___ DATA SECTION

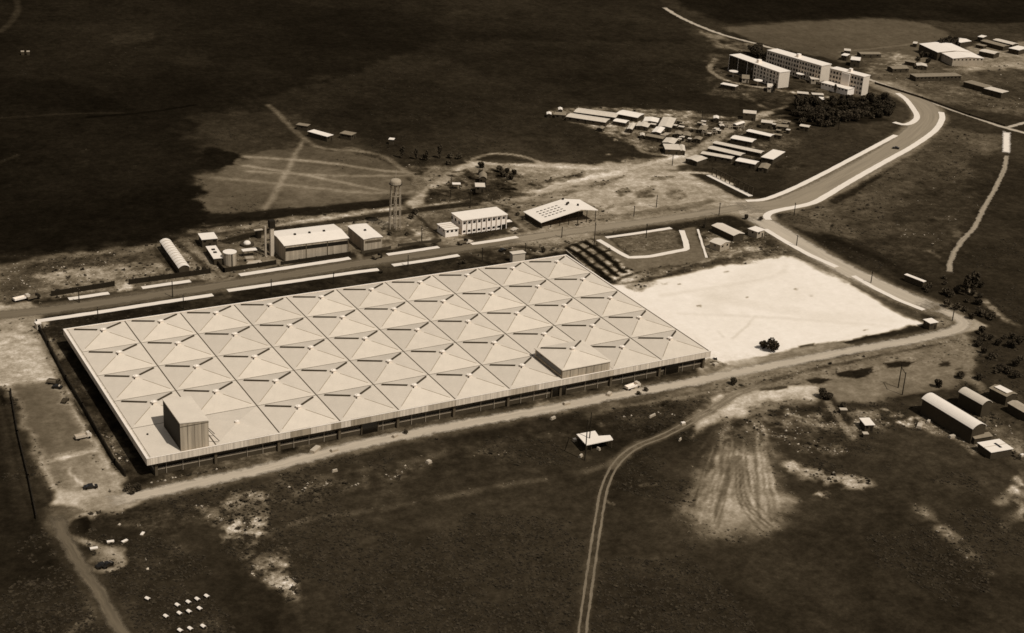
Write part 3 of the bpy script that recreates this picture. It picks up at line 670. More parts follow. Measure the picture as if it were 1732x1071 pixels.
for k in range(10): fascia(k*24 if k else -1.4,k*24+23.98 if k<9 else 240.6,D_,D_+.7,m_para)
mb=MB(); mb.box(-1.5,-.55,-.85,D_+.8,8.15,8.27); mb.box(W_+.05,W_+.7,-.85,D_+.8,8.15,8.27); mb.box(-.55,W_+.05,-.85,-.45,8.15,8.27); mb.box(-.55,W_+.05,D_+.1,D_+.8,8.15,8.27)
mb.build('parapet_coping',m_roofb,F)
# pillars and down pipes along the front and left sides
for i in range(11):
    xx=min(max(i*24,2.2),W_-1.6)
    MB().box(xx-.5,xx+.5,.5,1.59,0,5.19).build('pillar',m_clad2,F)
for j in range(1,6): MB().box(.6,1.59,j*24-.5-(1 if j==5 else 0),j*24+.5-(1 if j==5 else 0),0,5.19).build('pillar',m_clad2,F)
for i in range(10):
    for k in (1,2,3):
        if (i*3+k)%3==1 and i%2: continue
        xx=i*24+k*6; MB().box(xx-.08,xx+.08,1.2,1.36,0,5.19).build('down_pipe',m_clad,F)
for xx in (84.5,167.5,222.5):
    d=MB().box(xx-3.2,xx+3.2,1.1,1.58,0,4.6).build('loading_door',m_glass,F); MB().box(xx-3.5,xx-3.2,.9,1.6,0,4.9).box(xx+3.2,xx+3.5,.9,1.6,0,4.9).box(xx-3.2,xx+3.2,.9,1.6,4.6,4.9).build('door_frame',m_clad2,d)
# roof bays
AP=2.7
def bay(flat=0):
    h={0:AP,1:.12,2:1.1}[flat]
    return MB().add([(.25,.15,0),(23.75,.15,0),(23.75,23.85,0),(.25,23.85,0),(12,12,h),(.25,.15,-.3),(23.75,.15,-.3),(23.75,23.85,-.3),(.25,23.85,-.3)],
       [(0,1,4),(1,2,4),(2,3,4),(3,0,4),(0,5,6,1),(1,6,7,2),(2,7,8,3),(3,8,5,0)])
def hipbar(c, t0, t1, wd, hh, zoff=0.0):
    """upstand lying on a hip, from fraction t0 to t1 between centre and corner c"""
    ctr=Vector((12,12,AP)); cor=Vector((c[0],c[1],0)); a=ctr.lerp(cor,t0); b=ctr.lerp(cor,t1)
    d=(b-a); s=Vector((-d.y,d.x,0)).normalized()*wd/2; up=Vector((0,0,hh))
    lo=Vector((0,0,-.15))
    vs=[a-s+lo,a+s+lo,b+s+lo,b-s+lo,a-s*.6+up,a+s*.6+up,b+s*.6+up,b-s*.6+up]
    return MB().add(vs,[(0,3,2,1),(4,5,6,7),(0,1,5,4),(1,2,6,5),(2,3,7,6),(3,0,4,7)])
meshes={}
def part_copy(src,parent,loc):
    c=src.copy(); C.objects.link(c); c.parent=parent; c.location=loc; return c
protos=None
def add_details(b, cap=True, bars=True):
    global protos
    if protos is None:
        cp=MB(); cp.cyl((12,12),.95,AP-.35,AP+.45,10).cyl((12,12),1.15,AP+.45,AP+.6,10).cyl((12,12),.6,AP+.6,AP+.95,10,.3)
        c=cp.build('roof_cap',m_roofb,b)
        v=MB().cyl((11.1,10.9),.28,AP-.5,AP+.15,6).build('vent_pipe',m_dark,b)
        rl=hipbar((0,24),.17,.80,.75,.42).build('ridge_skylight',m_ridge,b)
        rr=hipbar((24,24),.17,.80,.75,.42).build('ridge_skylight',m_ridge,b)
        s1=hipbar((24,0),.17,.86,.30,.10).build('hip_seam',m_seam,b)
        s2=hipbar((0,0),.17,.84,.30,.10).build('hip_seam',m_seam,b)
        protos=[c,v,rl,rr,s1,s2]
    else:
        for k,p in enumerate(protos):
            c=p.copy(); C.objects.link(c); c.parent=b
base=bay(0); flat=bay(1); half=bay(2)
b0=None
for i in range(10):
    for j in range(5):
        kind=1 if (i,j)==(0,0) else 2 if (i,j)==(1,0) else 0
        if (i,j)==(7,0): continue
        if kind==0:
            if b0 is None:
                b0=base.build('roof_bay',m_roofw,F); b=b0; b.location=(i*24,j*24,H)
                add_details(b)
            else:
                b=b0.copy(); C.objects.link(b); b.parent=F; b.location=(i*24,j*24,H); add_details(b)
        else:
            b=(flat if kind==1 else half).build('roof_bay',m_roofw,F); b.location=(i*24,j*24,H)
            if kind==2:
                MB().cyl((12,12),.9,1.0,1.7,10).cyl((12,12),.5,1.7,2.0,10,.2).build('roof_cap',m_roofb,b)
            else: MB().cyl((4,17),.35,0,.5,8).build('vent_pipe',m_dark,b)
for i in range(1,10):
    MB().box(i*24-.24,i*24+.24,0.0,D_,H-.28,H+.02).build('roof_gutter',m_gutter,F)
MB().box(0.0,.24,0,D_,H-.28,H+.02).build('roof_gutter',m_gutter,F); MB().box(W_-.24,W_,0,D_,H-.28,H+.02).build('roof_gutter',m_gutter,F)
for j in range(1,5):
    mb=MB()
    for i in range(10): mb.box(i*24+.25,i*24+23.75,j*24-.15,j*24+.15,H-.28,H+.015)
    mb.build('valley_gutter',m_gutter,F)
# rooftop tower on the front left bays
T=MB(); x0,x1,y0,y1=11.2,21.5,.25,20.9
T.add([(x0,y0,H),(x1,y0,H),(x1,y1,H),(x0,y1,H),(x0,y0,H+11.1),(x1,y0,H+10.2),(x1,y1,H+10.2),(x0,y1,H+11.1)],[(0,3,2,1),(0,1,5,4),(1,2,6,5),(2,3,7,6),(3,0,4,7),(4,5,6,7)])
t=T.build('rooftop_tower',m_clad,F)
MB().add([(x0-.2,y0-.2,H+11.12),(x1+.2,y0-.2,H+10.2),(x1+.2,y1+.2,H+10.2),(x0-.2,y1+.2,H+11.12),(x0-.2,y0-.2,H+11.4),(x1+.2,y0-.2,H+10.48),(x1+.2,y1+.2,H+10.48),(x0-.2,y1+.2,H+11.4)],[(0,3,2,1),(0,1,5,4),(1,2,6,5),(2,3,7,6),(3,0,4,7),(4,5,6,7)]).build('tower_roof',m_roofw,t)
for k in range(1,4):
    MB().box(x0+k*2.6-.06,x0+k*2.6+.06,y0-.06,y0+.05,H+.2,H+10).build('panel_joint',m_clad2,t)
for k in range(0,8): MB().box(x0-.06,x0+.05,y0+.6+k*2.6,y0+.85+k*2.6,H+.2,H+10.9).build('panel_joint',m_clad2,t)
MB().box(x0-.09,x0+.04,y0+.5,y1-.3,H+.3,H+10.3).build('dark_side_panel',m_dark,t)  # dark panel covering most of the tower's left face
MB().box(x0-.25,x1+.25,y0-.12,y0,H+9.6,H+9.75).build('trim',m_clad2,t)
MB().bar((x1+.1,y0+1,H+6),(x1+4.2,y0+1.2,H+.6),.12).bar((x1+.2,y0+6,H+6),(x1+4.0,y0+6,H+1.2),.12).build('brace',m_dark,t)
# raised bay with its own pyramid
rb=MB().box(168,190.4,.1,22.4,H-.25,H+4.0).build('raised_bay',m_clad,F)
r=MB().add([(167.6,-.3,H+4.0),(190.8,-.3,H+4.0),(190.8,22.8,H+4.0),(167.6,22.8,H+4.0),(179.2,11.3,H+6.6),(167.6,-.3,H+3.7),(190.8,-.3,H+3.7),(190.8,22.8,H+3.7),(167.6,22.8,H+3.7)],
   [(0,1,4),(1,2,4),(2,3,4),(3,0,4),(0,5,6,1),(1,6,7,2),(2,7,8,3),(3,8,5,0),(8,7,6,5)]).build('raised_roof',m_roofw,rb)
for p in protos:
    if p.name.startswith('vent'): continue
    c=p.copy(); C.objects.link(c); c.parent=rb; c.location=(167.2,-.7,H+3.9)
    c.scale=(1,1,1)
MB().box(167.9,168.0,1,21.5,H+1.2,H+3.2).build('dark_side_band',m_glass,rb)  # dark band along the left face of the raised bay
for k in range(1,6): MB().box(168+k*3.7-.06,168+k*3.7+.06,.02,.12,H+.2,H+3.6).build('panel_joint',m_clad2,rb)
MB().add([(190.4,.15,H),(192,.15,H),(192,23.85,H),(190.4,23.85,H),(190.4,.15,H+.1),(192,.15,H+.1),(192,23.85,H+.1),(190.4,23.85,H+.1)],[(0,3,2,1),(4,5,6,7),(0,1,5,4),(1,2,6,5),(2,3,7,6),(3,0,4,7)]).build('flat_roof_strip',m_roofw,F)
MB().box(168,190.4,22.4,23.85,H-.1,H+.1).build('flat_roof_strip',m_roofw,F)

# ------------------------------------------------------------------ houses, halls and sheds
def fit(quad,h):
    """quad: photo pixels FL, FR, BR, BL of the roof edge at height h -> centre, angle, length, width"""
    p=[at(q[0],q[1],h) for q in quad]
    c=(p[0]+p[1]+p[2]+p[3])/4
    u=(p[1]-p[0])+(p[2]-p[3]); v=(p[3]-p[0])+(p[2]-p[1])
    L=u.length/2; Wd=v.length/2
    a1=math.atan2(u.y,u.x); a2=math.atan2(v.y,v.x)-math.pi/2
    wu,wv=L,Wd
    d=(a2-a1+math.pi)%(2*math.pi)-math.pi
    a=a1+d*wv/(wu+wv)
    return Vector((c.x,c.y,0)),a,L,Wd
def house(quad,h,label,cat='house',name='house',roof='flat',rise=0.0,m_r=None,m_w=None,group=None,wins=3,over=.35,door=True,axis=None,win_h=1.0,sides=True,open_front=False):
    m_r=m_r or m_tin; m_w=m_w or m_wall
    c,a,L,Wd=fit(quad,h); L=max(L,2.2); Wd=max(Wd,2.0)
    t=thing(name,label,cat,c,a,group)
    hx,hy=L/2,Wd/2; wx,wy=hx-over,hy-over
    axis=axis or ('x' if L>=Wd else 'y')
    if open_front:
        for sx in (-1,1):
            for sy in (-1,1): MB().box(sx*(wx-.1)-.1,sx*(wx-.1)+.1,sy*(wy-.1)-.1,sy*(wy-.1)+.1,0,h).build('post',m_dark,t)
        wall=None
    else:
        wall=MB().box(-wx,wx,-wy,wy,0,h)
        if roof=='gable' or roof=='vault':
            n=2 if roof=='gable' else 8
            ww=wy if axis=='x' else wx; ll=wx if axis=='x' else wy
            for sgn in (-1,1):
                pts=[]
                for i in range(n+1):
                    q=-ww+2*ww*i/n; f=(i/n); z=h+(rise*.93)*((1-abs(2*f-1)) if roof=='gable' else math.sin(math.pi*f)**.8)
                    pts.append((q,z))
                vs=[];
                for ll2 in (sgn*ll,sgn*(ll-.2)):
                    for q,z in pts: vs.append((ll2,q,z) if axis=='x' else (q,ll2,z))
                k=n+1
                fs=[tuple(range(k)),tuple(range(2*k-1,k-1,-1))]+[(i,k+i,k+i+1,i+1) for i in range(n)]+[(0,n,2*n+1,k)]
                wall.add(vs,fs)
        wall.build('wall',m_w,t)
    if roof=='flat': ro=MB().box(-hx,hx,-hy,hy,h,h+.22)
    elif roof=='shed':
        ro=MB().add([(-hx,-hy,h),(hx,-hy,h),(hx,hy,h+rise),(-hx,hy,h+rise),(-hx,-hy,h+.2),(hx,-hy,h+.2),(hx,hy,h+rise+.2),(-hx,hy,h+rise+.2)],[(0,3,2,1),(4,5,6,7),(0,1,5,4),(1,2,6,5),(2,3,7,6),(3,0,4,7)])
        if not open_front: MB().add([(-wx,wy,h),(wx,wy,h),(wx,wy-.2,h),(-wx,wy-.2,h),(-wx,wy,h+rise*.93),(wx,wy,h+rise*.93),(wx,wy-.2,h+rise*.9),(-wx,wy-.2,h+rise*.9)],[(0,3,2,1),(4,5,6,7),(0,1,5,4),(1,2,6,5),(2,3,7,6),(3,0,4,7)]).build('gable_infill',m_w,t)
    elif roof=='gable': ro=MB().gable(-hx,hx,-hy,hy,h,rise,.18,axis)
    else: ro=MB().vault(-hx,hx,-hy,hy,h,rise,.18,12,axis)
    rf=ro.build('roof',m_r,t)
    t['_d']=(hx,hy,h); 
    if not open_front and wins:
        n=wins
        for i in range(n):
            q=-wx+(i+.5)*2*wx/n
            if door and i==n//2: MB().box(q-.5,q+.5,-wy-.06,-wy+.02,.02,min(2.1,h-.3)).build('door',m_dark,t); continue
            z1=h-.5; MB().box(q-min(.7,wx/n*.6),q+min(.7,wx/n*.6),-wy-.05,-wy+.02,max(.6,z1-win_h),z1).build('window',m_glass,t)
        if sides and Wd>4:
            n=max(1,int(Wd/4))
            for i in range(n):
                q=-wy+(i+.5)*2*wy/n
                for sx in (-1,): MB().box(-wx-.05,-wx+.02,q-.5,q+.5,max(.6,h-.5-win_h),h-.5).build('window',m_glass,t)
    del t['_d']
    return t,rf,(hx,hy)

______

▶ _PROBLEM_
Pick out each line in the material containing "pixels".

▶ _EXERCISE RESULT_
Write part 3 of the bpy script that recreates this picture. It picks up at line 670. More parts follow. Measure the picture as if it were 1732x1071 pixels.
    """quad: photo pixels FL, FR, BR, BL of the roof edge at height h -> centre, angle, length, width"""